Wednesday, July 25, 2018

Lede From Behind

When he decided on the Syria airstrike in April 2017 he was watching Rogue One on the presidential plane. Via metro.co.uk.

Mr. President, the Wolf is at the door.

Wolf Blitzer, that is. Mrs. Trump prefers CNN:
WASHINGTON — On the first couple’s recent trip overseas, Melania Trump’s television aboard Air Force One was tuned to CNN. President Trump was not pleased.
He raged at his staff for violating a rule that the White House entourage should begin each trip tuned to Fox — his preferred network over what he considers the “fake news” CNN — and caused “a bit of a stir” aboard Air Force One, according to an email obtained by The New York Times. The email, an internal exchange between officials in the White House Military Office and the White House Communications Agency last Thursday, also called for the ordering of two additional televisions to support Beam, a TiVo-like streaming device, to make sure the president and first lady could both watch TV in their separate hotel rooms when they travel.
From Katie Rogers and Maggie Haberman, reporting from the Inner Courtyard of the Imperial Bedchambers. I think it's funny that he screamed at the staff for failing to prevent Mrs. T. from indulging in this strange predilection for watching news programs where they say stuff that's more or less true, instead of at her for not controlling herself. Apparently that's not the issue; he doesn't hope to stop her, he just doesn't want her to do it in his plane, or his bedroom. What she does in her own bedroom is her own business.


When Trump was protecting our honest, bullied washing machine manufacturers from vicious, manipulative foreign competitors, he didn't realize that the honest, bullied washing machine manufacturers were customers for vicious, manipulative foreign steel. So they fell apart anyway. Oops! Via Yglesias.


Trump discovers the New Deal.

This goes back to the beginning of the month, when agriculture secretary Sonny Perdue started talking about pulling the 1933 Commodity Credit Corporation out of the attic, dusting it off, and opening a $30-billion fund to pay off farmers for the damage Trump was doing them with his persecution of a senseless world war on trade. Farmers weren't impressed:
“It’s a whole lot easier not to wreck the car in the first place than it is to think about what a repair might look like,” a spokesman for the American Soybean Association told The New York Times earlier this year. 
Now it's $12 billion, just for the soybean farmers, and it's nothing like enough, apparently, as Chinese buyers have switched to Brazil and Argentina rather than pay the 25% tariff, and the price of US soybeans is collapsing with the sudden shrinkage of the market. It won't last (China needs a lot of soybeans), but after Trump eventually caves in the next few weeks and everything returns to normal American farmers will still be paying for it, rebuilding the markets Trump has driven off the cliff,
The Affordable Care Act escapes death again.

As the administration pulls back on its threat to suspend the risk adjustment program that protects insurance companies and particularly co-op insurers from losses under the ACA's requirement that they not penalize the sick.
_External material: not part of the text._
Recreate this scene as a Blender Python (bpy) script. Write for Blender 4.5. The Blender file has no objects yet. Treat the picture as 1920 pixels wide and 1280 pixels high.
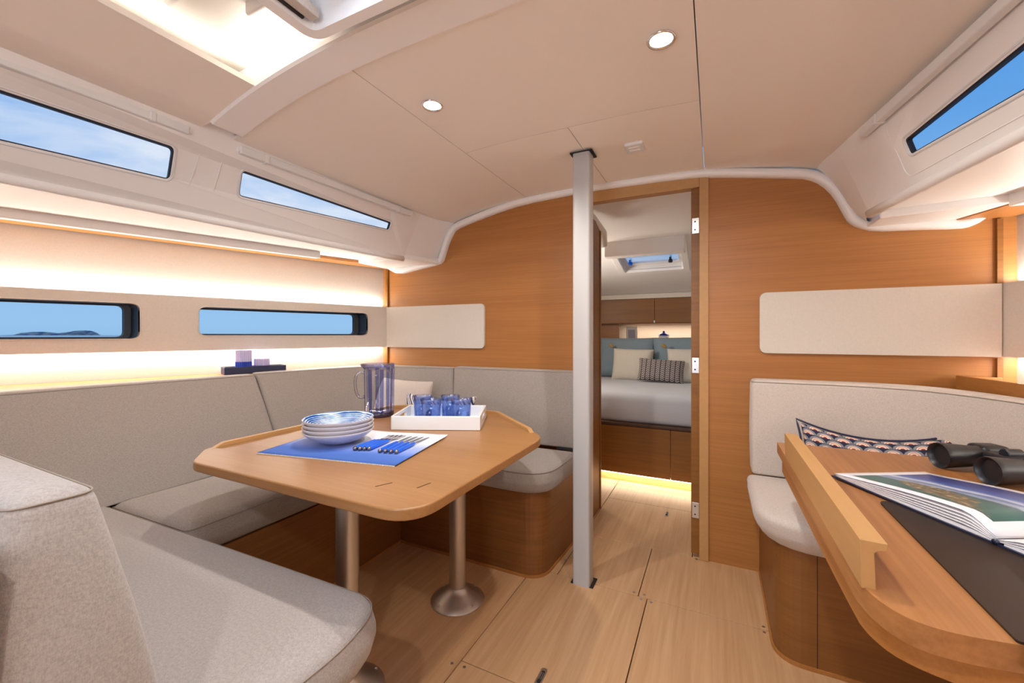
import bpy, bmesh, math, random
from mathutils import Vector, Matrix
from mathutils.geometry import tessellate_polygon
random.seed(7)
PI = math.pi
S = bpy.context.scene
COL = S.collection
# ------------------------------------------------------------------ camera
cam_d = bpy.data.cameras.new('camera'); cam = bpy.data.objects.new('camera', cam_d); COL.objects.link(cam)
cam.location = (0, 0, 1.1); cam.rotation_euler = (PI/2, 0, math.atan(380/775))
cam_d.sensor_width = 36; cam_d.lens = 36*775/1920; cam_d.shift_y = -12/1920
cam_d.clip_start = .02; cam_d.clip_end = 20000
S.camera = cam
# ------------------------------------------------------------------ world sky
W = bpy.data.worlds.new('sky'); S.world = W; W.use_nodes = True
nt = W.node_tree; nt.nodes.clear()
def nn(t, ty, **kw):
    n = t.nodes.new(ty)
    for k, v in kw.items():
        if k in n.inputs: n.inputs[k].default_value = v
        else: setattr(n, k, v)
    return n
def ramp(t, pts, interp='LINEAR'):
    r = t.nodes.new('ShaderNodeValToRGB'); e = r.color_ramp.elements; r.color_ramp.interpolation = interp
    while len(e) > 1: e.remove(e[0])
    for i, (p, c) in enumerate(pts):
        q = e[0] if i == 0 else e.new(p)
        q.position = p; q.color = (*c, 1) if len(c) == 3 else c
    return r
def lin(r, g, b):
    f = lambda v: (v/255/12.92) if v/255 <= .04045 else ((v/255+.055)/1.055)**2.4
    return (f(r), f(g), f(b))
L = nt.links.new
tc = nn(nt, 'ShaderNodeTexCoord'); sp = nn(nt, 'ShaderNodeSeparateXYZ'); L(tc.outputs['Generated'], sp.inputs[0])
gr = ramp(nt, [(0, lin(145, 190, 228)), (.02, lin(150, 195, 234)), (.15, lin(140, 190, 235)), (.35, lin(95, 162, 228)), (.6, lin(72, 145, 222)), (1, lin(50, 120, 205))])
L(sp.outputs['Z'], gr.inputs[0])
mp = nn(nt, 'ShaderNodeMapping'); mp.inputs['Scale'].default_value = (1.6, 1.6, 5.5); mp.inputs['Location'].default_value = (.4, .2, .3)
L(tc.outputs['Generated'], mp.inputs[0])
no = nn(nt, 'ShaderNodeTexNoise', Scale=1.5, Detail=7, Roughness=.55, Distortion=.4); L(mp.outputs[0], no.inputs['Vector'])
cl = ramp(nt, [(.36, (0, 0, 0)), (.60, (1, 1, 1))]); L(no.outputs['Fac'], cl.inputs[0])
fx = nn(nt, 'ShaderNodeMapRange'); fx.inputs[1].default_value = .25; fx.inputs[2].default_value = -.3; L(sp.outputs['X'], fx.inputs[0])
fz = nn(nt, 'ShaderNodeMapRange'); fz.inputs[1].default_value = .1; fz.inputs[2].default_value = .2; L(sp.outputs['Z'], fz.inputs[0])
m1 = nn(nt, 'ShaderNodeMath', operation='MULTIPLY'); L(cl.outputs[0], m1.inputs[0]); L(fx.outputs[0], m1.inputs[1])
m2 = nn(nt, 'ShaderNodeMath', operation='MULTIPLY'); L(m1.outputs[0], m2.inputs[0]); L(fz.outputs[0], m2.inputs[1])
m3 = nn(nt, 'ShaderNodeMath', operation='MULTIPLY'); L(m2.outputs[0], m3.inputs[0]); m3.inputs[1].default_value = .95
mx = nn(nt, 'ShaderNodeMixRGB'); mx.inputs[2].default_value = (*lin(222, 232, 245), 1); L(m3.outputs[0], mx.inputs[0]); L(gr.outputs[0], mx.inputs[1])
bg = nn(nt, 'ShaderNodeBackground', Strength=.74); L(mx.outputs[0], bg.inputs['Color'])
wo = nn(nt, 'ShaderNodeOutputWorld'); L(bg.outputs[0], wo.inputs[0])
# ------------------------------------------------------------------ view
S.view_settings.view_transform = 'Standard'; S.view_settings.look = 'None'
S.view_settings.gamma = 1; S.view_settings.use_curve_mapping = False; S.view_settings.exposure = 0.50
# ------------------------------------------------------------------ large lights
def area(name, loc, dirv, sx, sy, power, color, spread=PI, parent=None):
    d = bpy.data.lights.new(name, 'AREA'); d.shape = 'RECTANGLE'; d.size = sx; d.size_y = sy
    d.energy = power; d.color = color; d.spread = spread
    o = bpy.data.objects.new(name, d); COL.objects.link(o); o.location = loc
    o.rotation_euler = Vector(dirv).to_track_quat('-Z', 'Y').to_euler()
    if parent: o.parent = parent
    return o
def strip_light(name, a, b, dirv, w, power, color):
    """long thin LED strip between a and b, shining along dirv"""
    a = Vector(a); b = Vector(b); x = (b-a).normalized(); z = -Vector(dirv).normalized(); y = z.cross(x).normalized(); z = x.cross(y)
    d = bpy.data.lights.new(name, 'AREA'); d.shape = 'RECTANGLE'; d.size = (b-a).length; d.size_y = w
    d.energy = power; d.color = color
    o = bpy.data.objects.new(name, d); COL.objects.link(o)
    m = Matrix((x, y, z)).transposed().to_4x4(); m.translation = (a+b)/2; o.matrix_world = m
    return o
WARM = (1, .86, .72); WARMW = (1, .955, .90); DAY = (.86, .92, 1)
area('hatch_daylight', (-.5, .37, 2.2), (0, 0, -1), .7, .6, 12, DAY)
area('companionway_daylight', (-.45, -1.45, 1.35), (0, 1, -.12), .78, 1.1, 15, DAY)
def spot(name, loc, power, color, ang=150, blend=.8, r=.03):
    d = bpy.data.lights.new(name, 'SPOT'); d.energy = power; d.color = color; d.spot_size = math.radians(ang); d.spot_blend = blend; d.shadow_soft_size = r
    o = bpy.data.objects.new(name, d); COL.objects.link(o); o.location = loc
    return o

# ================================================================== materials
def mat(name, color, rough=.5, metal=0, **kw):
    m = bpy.data.materials.new(name); m.use_nodes = True
    p = m.node_tree.nodes['Principled BSDF']
    p.inputs['Base Color'].default_value = (*color, 1); p.inputs['Roughness'].default_value = rough; p.inputs['Metallic'].default_value = metal
    for k, v in kw.items(): p.inputs[k].default_value = v
    m.diffuse_color = (*color, 1)
    return m
def P(m): return m.node_tree.nodes['Principled BSDF']
def coords(t, kind, scale, rot=(0, 0, 0), loc=(0, 0, 0)):
    c = nn(t, 'ShaderNodeTexCoord'); g = nn(t, 'ShaderNodeMapping')
    g.inputs['Scale'].default_value = scale; g.inputs['Rotation'].default_value = rot; g.inputs['Location'].default_value = loc
    t.links.new(c.outputs[kind], g.inputs[0]); return g
def bump(m, src, strength, dist=.002):
    t = m.node_tree; b = nn(t, 'ShaderNodeBump', Strength=strength, Distance=dist); t.links.new(src, b.inputs['Height']); t.links.new(b.outputs[0], P(m).inputs['Normal'])
def wood(name, c1, c2, axis='X', fine=140, rough=.42, var=.5, figure=0):
    m = mat(name, c1, rough); t = m.node_tree; l = t.links.new
    lo = 2.2
    sc = {'H': (lo*1.3, lo*1.3, fine), 'X': (lo, fine, fine), 'Y': (fine, lo, fine), 'Z': (fine, fine, lo)}[axis]
    g = coords(t, 'Object', sc)
    n = nn(t, 'ShaderNodeTexNoise', Scale=1, Detail=3, Roughness=.6); l(g.outputs[0], n.inputs['Vector'])
    sc2 = tuple(v*.12 if v == fine else v*.35 for v in sc)
    g2 = coords(t, 'Object', sc2)
    n2 = nn(t, 'ShaderNodeTexNoise', Scale=1, Detail=4, Roughness=.6, Distortion=figure); l(g2.outputs[0], n2.inputs['Vector'])
    ad = nn(t, 'ShaderNodeMath', operation='ADD'); l(n.outputs['Fac'], ad.inputs[0]); l(n2.outputs['Fac'], ad.inputs[1])
    r = ramp(t, [(.5-var*.25, c2), (.5+var*.25, c1)])
    hf = nn(t, 'ShaderNodeMath', operation='MULTIPLY'); hf.inputs[1].default_value = .5; l(ad.outputs[0], hf.inputs[0])
    l(hf.outputs[0], r.inputs[0]); l(r.outputs[0], P(m).inputs['Base Color'])
    bump(m, n.outputs['Fac'], .12, .0008)
    return m
def fabric(name, c1, c2, scale=420, rough=.95, bs=.35):
    m = mat(name, c1, rough); t = m.node_tree; l = t.links.new
    P(m).inputs['Sheen Weight'].default_value = .25
    g = coords(t, 'Object', (1, 1, .35))
    n = nn(t, 'ShaderNodeTexNoise', Scale=scale, Detail=2, Roughness=.7); l(g.outputs[0], n.inputs['Vector'])
    g2 = coords(t, 'Object', (.5, .5, 1))
    n2 = nn(t, 'ShaderNodeTexNoise', Scale=scale*.7, Detail=2, Roughness=.7); l(g2.outputs[0], n2.inputs['Vector'])
    a = nn(t, 'ShaderNodeMath', operation='ADD'); l(n.outputs['Fac'], a.inputs[0]); l(n2.outputs['Fac'], a.inputs[1])
    h = nn(t, 'ShaderNodeMath', operation='MULTIPLY'); h.inputs[1].default_value = .5; l(a.outputs[0], h.inputs[0])
    r = ramp(t, [(.36, c2), (.6, c1)]); l(h.outputs[0], r.inputs[0]); l(r.outputs[0], P(m).inputs['Base Color'])
    bump(m, h.outputs[0], bs, .002)
    return m
def emit(name, color, strength):
    m = bpy.data.materials.new(name); m.use_nodes = True; t = m.node_tree; t.nodes.clear()
    e = nn(t, 'ShaderNodeEmission', Strength=strength); e.inputs[0].default_value = (*color, 1)
    o = nn(t, 'ShaderNodeOutputMaterial'); t.links.new(e.outputs[0], o.inputs[0]); return m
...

It's really extraordinary how durable this law is:
The administration suspended the program less than three weeks ago, saying it was compelled to do so by a federal court decision in New Mexico.
But the administration said Tuesday that it would restore the program because otherwise health plans could become insolvent or withdraw from the market, causing chaos for consumers.
In adopting a new rule, the administration essentially accepted the arguments of critics, including consumer groups, health insurance companies and Democrats in Congress, who said that suspending the payments would cause turmoil in insurance markets.
And tacitly admitted that their pretext for suspending the payments—the ruling by Judge James Browning in Albuquerque that the formula for calculating the payments needed to be changed—was bogus. They didn't even change the formula, which they presumably should.